Yield-seeking Japanese investors seen helping to fund global real assets

13 April 2017   Category: News, Asia, Japan   By Asia Asset Management

Traditionally conservative Japanese investors are eyeing higher-yielding investments such as global infrastructure and real estate after a prolonged period of low economic growth and yields, according to analysis from Australia-based AMP Capital.

With AUM of about 500 trillion yen (US$4.4 trillion), the Japanese institutional investment market “represents a substantial source of capital for investment into real assets across the globe”, the company says in a statement on Tuesday (April 11).

According to Toshiaki Yamashita, Japan-based managing director of AMP Capital, Japanese institutional investors particularly prefer assets that are lower risk and generate low- to mid-single digit yields.

He says Japanese retail and institutional investors are broadly seen as conservative, with more than 50% of financial assets in deposits and only about 5% in investment trusts.

“This allocation may change, however, as government policies encourage investors to shift from deposits to investments, investors begin seeking higher-yielding assets after a prolonged period of low growth, and an easing of institutional investors’ aversion to risk,” Mr. Yamashita says in the statement.

After decades of low growth and limited domestic opportunities, “it’s a natural step for Japanese institutions to begin deploying capital to global infrastructure projects, which is a positive development for liquidity and will continue to support the globalisation and maturation of this market”.

In addition, the fact that Japan’s institutional investment market – comprising corporate pensions, public pensions and financial institutions – are almost universally arranged as defined-benefit schemes, underscores the need for consistent income streams that may be offered by real assets investment, the company says.

It expects infrastructure debt to be one of the beneficiaries of the growing Japanese appetite for different investments. 

Andrew Jones, global head of infrastructure debt at AMP Capital, sees significant growth opportunity in Asia, where the majority of investors that have a preference for unlisted infrastructure debt are based.

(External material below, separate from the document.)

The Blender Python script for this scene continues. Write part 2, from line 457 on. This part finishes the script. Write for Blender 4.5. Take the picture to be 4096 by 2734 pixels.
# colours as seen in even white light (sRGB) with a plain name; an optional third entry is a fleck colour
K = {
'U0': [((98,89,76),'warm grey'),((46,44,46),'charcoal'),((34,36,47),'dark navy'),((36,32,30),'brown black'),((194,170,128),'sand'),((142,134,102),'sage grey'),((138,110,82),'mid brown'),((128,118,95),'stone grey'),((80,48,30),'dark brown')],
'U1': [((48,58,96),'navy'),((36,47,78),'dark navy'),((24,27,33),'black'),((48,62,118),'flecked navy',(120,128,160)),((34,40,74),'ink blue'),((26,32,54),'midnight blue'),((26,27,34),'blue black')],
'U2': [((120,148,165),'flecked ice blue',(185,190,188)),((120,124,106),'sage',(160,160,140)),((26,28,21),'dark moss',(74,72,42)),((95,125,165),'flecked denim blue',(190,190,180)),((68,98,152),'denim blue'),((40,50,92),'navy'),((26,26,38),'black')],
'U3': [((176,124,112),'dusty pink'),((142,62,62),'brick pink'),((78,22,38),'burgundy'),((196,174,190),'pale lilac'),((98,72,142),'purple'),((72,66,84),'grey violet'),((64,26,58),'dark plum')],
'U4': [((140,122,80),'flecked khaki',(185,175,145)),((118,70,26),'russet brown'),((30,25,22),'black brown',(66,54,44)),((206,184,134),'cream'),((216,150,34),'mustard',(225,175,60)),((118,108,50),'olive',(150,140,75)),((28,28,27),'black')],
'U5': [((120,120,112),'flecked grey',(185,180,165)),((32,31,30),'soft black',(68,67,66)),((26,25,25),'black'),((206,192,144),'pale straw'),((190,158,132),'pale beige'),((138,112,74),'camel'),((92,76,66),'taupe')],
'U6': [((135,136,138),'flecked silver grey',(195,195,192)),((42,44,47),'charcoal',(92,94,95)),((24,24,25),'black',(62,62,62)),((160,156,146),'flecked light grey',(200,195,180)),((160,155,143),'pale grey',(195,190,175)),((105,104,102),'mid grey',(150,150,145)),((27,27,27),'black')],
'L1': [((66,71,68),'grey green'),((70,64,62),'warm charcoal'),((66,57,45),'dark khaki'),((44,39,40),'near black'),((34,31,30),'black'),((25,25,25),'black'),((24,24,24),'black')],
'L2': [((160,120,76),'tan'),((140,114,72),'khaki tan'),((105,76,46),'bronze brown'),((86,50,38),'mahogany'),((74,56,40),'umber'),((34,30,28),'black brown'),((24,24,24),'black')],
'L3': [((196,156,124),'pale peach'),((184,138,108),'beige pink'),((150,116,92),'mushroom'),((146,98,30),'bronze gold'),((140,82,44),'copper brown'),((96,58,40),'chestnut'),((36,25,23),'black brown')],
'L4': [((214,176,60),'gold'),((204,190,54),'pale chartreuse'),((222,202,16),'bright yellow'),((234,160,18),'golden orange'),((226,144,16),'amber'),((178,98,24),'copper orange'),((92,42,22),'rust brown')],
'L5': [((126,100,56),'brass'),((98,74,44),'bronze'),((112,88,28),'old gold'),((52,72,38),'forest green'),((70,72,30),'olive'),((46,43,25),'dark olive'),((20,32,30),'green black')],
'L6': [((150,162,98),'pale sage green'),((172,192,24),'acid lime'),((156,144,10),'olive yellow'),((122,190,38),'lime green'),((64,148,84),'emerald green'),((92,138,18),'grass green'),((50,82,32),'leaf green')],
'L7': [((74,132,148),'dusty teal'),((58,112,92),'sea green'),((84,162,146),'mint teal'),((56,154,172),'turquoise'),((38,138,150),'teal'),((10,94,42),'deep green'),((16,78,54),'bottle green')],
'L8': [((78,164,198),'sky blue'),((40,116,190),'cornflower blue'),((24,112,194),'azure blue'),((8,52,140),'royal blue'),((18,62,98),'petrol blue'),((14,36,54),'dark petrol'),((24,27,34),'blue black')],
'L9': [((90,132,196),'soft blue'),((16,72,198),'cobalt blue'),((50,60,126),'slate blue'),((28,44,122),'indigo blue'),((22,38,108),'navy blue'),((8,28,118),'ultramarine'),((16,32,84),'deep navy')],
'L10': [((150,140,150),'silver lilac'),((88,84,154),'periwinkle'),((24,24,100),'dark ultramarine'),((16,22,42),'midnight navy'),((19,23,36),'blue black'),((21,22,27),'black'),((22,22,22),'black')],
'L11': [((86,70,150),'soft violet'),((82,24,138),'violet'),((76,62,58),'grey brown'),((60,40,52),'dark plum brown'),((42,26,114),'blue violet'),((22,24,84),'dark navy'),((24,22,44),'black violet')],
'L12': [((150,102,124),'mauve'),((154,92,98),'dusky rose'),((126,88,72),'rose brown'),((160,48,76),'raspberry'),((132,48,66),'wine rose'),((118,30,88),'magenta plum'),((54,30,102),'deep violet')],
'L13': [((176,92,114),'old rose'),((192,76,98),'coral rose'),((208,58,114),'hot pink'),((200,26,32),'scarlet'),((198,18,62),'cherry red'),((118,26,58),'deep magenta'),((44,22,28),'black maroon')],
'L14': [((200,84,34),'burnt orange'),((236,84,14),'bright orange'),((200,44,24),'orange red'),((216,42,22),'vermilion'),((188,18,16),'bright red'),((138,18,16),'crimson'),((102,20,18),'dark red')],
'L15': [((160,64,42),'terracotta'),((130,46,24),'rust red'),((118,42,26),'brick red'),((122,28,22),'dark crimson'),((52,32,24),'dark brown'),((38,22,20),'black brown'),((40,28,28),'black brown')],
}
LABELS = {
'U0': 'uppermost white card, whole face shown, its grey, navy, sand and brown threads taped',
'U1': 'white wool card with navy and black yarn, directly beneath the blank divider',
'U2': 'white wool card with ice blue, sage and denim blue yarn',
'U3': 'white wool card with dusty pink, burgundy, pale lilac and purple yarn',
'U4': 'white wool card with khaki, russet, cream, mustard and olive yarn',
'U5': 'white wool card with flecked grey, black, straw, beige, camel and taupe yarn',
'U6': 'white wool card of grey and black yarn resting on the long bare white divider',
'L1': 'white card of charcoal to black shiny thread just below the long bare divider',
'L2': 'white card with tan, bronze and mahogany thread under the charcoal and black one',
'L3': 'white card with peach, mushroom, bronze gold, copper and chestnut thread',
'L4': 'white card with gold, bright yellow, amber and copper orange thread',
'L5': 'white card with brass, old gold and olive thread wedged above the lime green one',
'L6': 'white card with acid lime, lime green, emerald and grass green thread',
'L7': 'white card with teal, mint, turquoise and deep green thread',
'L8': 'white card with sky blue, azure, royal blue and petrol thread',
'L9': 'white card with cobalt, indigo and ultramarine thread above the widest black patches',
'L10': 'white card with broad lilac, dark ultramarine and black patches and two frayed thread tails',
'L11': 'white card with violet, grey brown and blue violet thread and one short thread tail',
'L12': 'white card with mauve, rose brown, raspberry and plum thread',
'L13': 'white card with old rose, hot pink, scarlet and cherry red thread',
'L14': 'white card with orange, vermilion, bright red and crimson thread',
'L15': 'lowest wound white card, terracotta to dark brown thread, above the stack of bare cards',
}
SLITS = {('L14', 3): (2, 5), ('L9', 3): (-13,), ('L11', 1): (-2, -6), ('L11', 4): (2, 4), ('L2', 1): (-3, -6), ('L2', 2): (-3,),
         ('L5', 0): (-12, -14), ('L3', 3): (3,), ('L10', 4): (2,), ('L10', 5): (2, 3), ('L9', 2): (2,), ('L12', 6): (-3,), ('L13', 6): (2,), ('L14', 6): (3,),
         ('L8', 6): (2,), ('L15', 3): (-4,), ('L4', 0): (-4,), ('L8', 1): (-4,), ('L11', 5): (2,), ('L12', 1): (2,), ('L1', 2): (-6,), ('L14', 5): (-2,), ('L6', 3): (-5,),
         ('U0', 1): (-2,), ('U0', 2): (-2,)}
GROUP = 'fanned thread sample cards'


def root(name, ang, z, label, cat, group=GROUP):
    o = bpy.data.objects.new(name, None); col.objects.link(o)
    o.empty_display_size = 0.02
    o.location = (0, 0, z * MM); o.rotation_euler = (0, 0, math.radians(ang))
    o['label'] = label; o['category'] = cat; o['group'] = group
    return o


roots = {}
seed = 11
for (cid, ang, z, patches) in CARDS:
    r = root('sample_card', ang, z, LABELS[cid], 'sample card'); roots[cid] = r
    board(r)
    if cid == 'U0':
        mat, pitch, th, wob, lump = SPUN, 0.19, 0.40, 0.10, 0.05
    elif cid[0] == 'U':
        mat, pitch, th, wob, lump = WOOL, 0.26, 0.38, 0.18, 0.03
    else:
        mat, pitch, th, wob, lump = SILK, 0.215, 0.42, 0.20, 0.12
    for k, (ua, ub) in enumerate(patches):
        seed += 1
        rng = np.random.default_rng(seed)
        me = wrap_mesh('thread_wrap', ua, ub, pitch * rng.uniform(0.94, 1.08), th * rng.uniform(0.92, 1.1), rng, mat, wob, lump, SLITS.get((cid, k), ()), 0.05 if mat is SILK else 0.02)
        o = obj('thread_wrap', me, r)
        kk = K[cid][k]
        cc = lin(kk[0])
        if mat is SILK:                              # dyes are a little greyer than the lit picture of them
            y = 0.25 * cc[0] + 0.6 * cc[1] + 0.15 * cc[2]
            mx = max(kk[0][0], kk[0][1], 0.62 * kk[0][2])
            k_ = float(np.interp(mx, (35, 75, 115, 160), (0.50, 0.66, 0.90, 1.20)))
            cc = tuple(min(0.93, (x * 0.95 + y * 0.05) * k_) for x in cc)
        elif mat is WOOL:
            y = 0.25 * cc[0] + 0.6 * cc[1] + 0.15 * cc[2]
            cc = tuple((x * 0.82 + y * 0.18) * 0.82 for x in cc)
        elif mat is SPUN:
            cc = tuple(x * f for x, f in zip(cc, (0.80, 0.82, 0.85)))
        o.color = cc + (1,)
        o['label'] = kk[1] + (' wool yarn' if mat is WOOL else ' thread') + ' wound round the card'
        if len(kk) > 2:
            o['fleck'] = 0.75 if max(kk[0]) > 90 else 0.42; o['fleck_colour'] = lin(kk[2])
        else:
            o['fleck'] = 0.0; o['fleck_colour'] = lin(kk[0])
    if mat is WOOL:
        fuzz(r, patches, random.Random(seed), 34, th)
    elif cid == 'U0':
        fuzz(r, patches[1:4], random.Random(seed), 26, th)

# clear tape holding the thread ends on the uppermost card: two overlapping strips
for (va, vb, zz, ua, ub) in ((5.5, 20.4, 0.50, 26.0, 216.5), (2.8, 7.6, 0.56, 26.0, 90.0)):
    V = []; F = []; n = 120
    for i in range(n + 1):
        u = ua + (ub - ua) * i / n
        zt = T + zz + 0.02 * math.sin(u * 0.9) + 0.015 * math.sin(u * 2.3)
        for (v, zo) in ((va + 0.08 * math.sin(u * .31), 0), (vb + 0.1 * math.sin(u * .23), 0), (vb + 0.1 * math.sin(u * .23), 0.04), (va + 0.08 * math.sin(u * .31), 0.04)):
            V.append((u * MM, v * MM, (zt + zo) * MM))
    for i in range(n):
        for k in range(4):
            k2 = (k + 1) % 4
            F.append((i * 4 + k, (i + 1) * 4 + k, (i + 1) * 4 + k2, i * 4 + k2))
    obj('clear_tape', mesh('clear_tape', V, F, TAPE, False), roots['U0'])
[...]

Investors in Japan in particular, mainly comprising banks and investment banks, “tend to have the resources and expertise to invest in the market as well as a more positive sentiment since the financial crisis,” he says in the statement.

“Strong deal flow opportunities coupled with limited competition from alternative junior lenders provide the potential to generate the attractive risk-adjusted returns focussed on cash yield these investors are looking for,” he adds.

Japanese institutional investors have also extended their interest to global listed real estate; particularly the US real estate investment trusts (REITs) market.

“Japan has been the second biggest market for asset exchange-traded fund flow in listed real estate in 2016 behind the US, and given the Bank of Japan has increased its allocation to Japanese REITs from 5% to 10% during 2016, we don’t expect this trend to change any time soon,” James Maydew, head of global listed real estate at AMP Capital, says in the statement.

“Even as cash rates start rising, the demand for listed real estate and its characteristics of diversification, stable cash flows and income yield will continue to be sought by Japanese and global investors,” he adds.

AMP Capital-managed alternative funds received more than A$1 billion (US$749.2 million) from Japanese investors in the past five years. The firm was managing A$165 billion in funds as of December 31, 2016.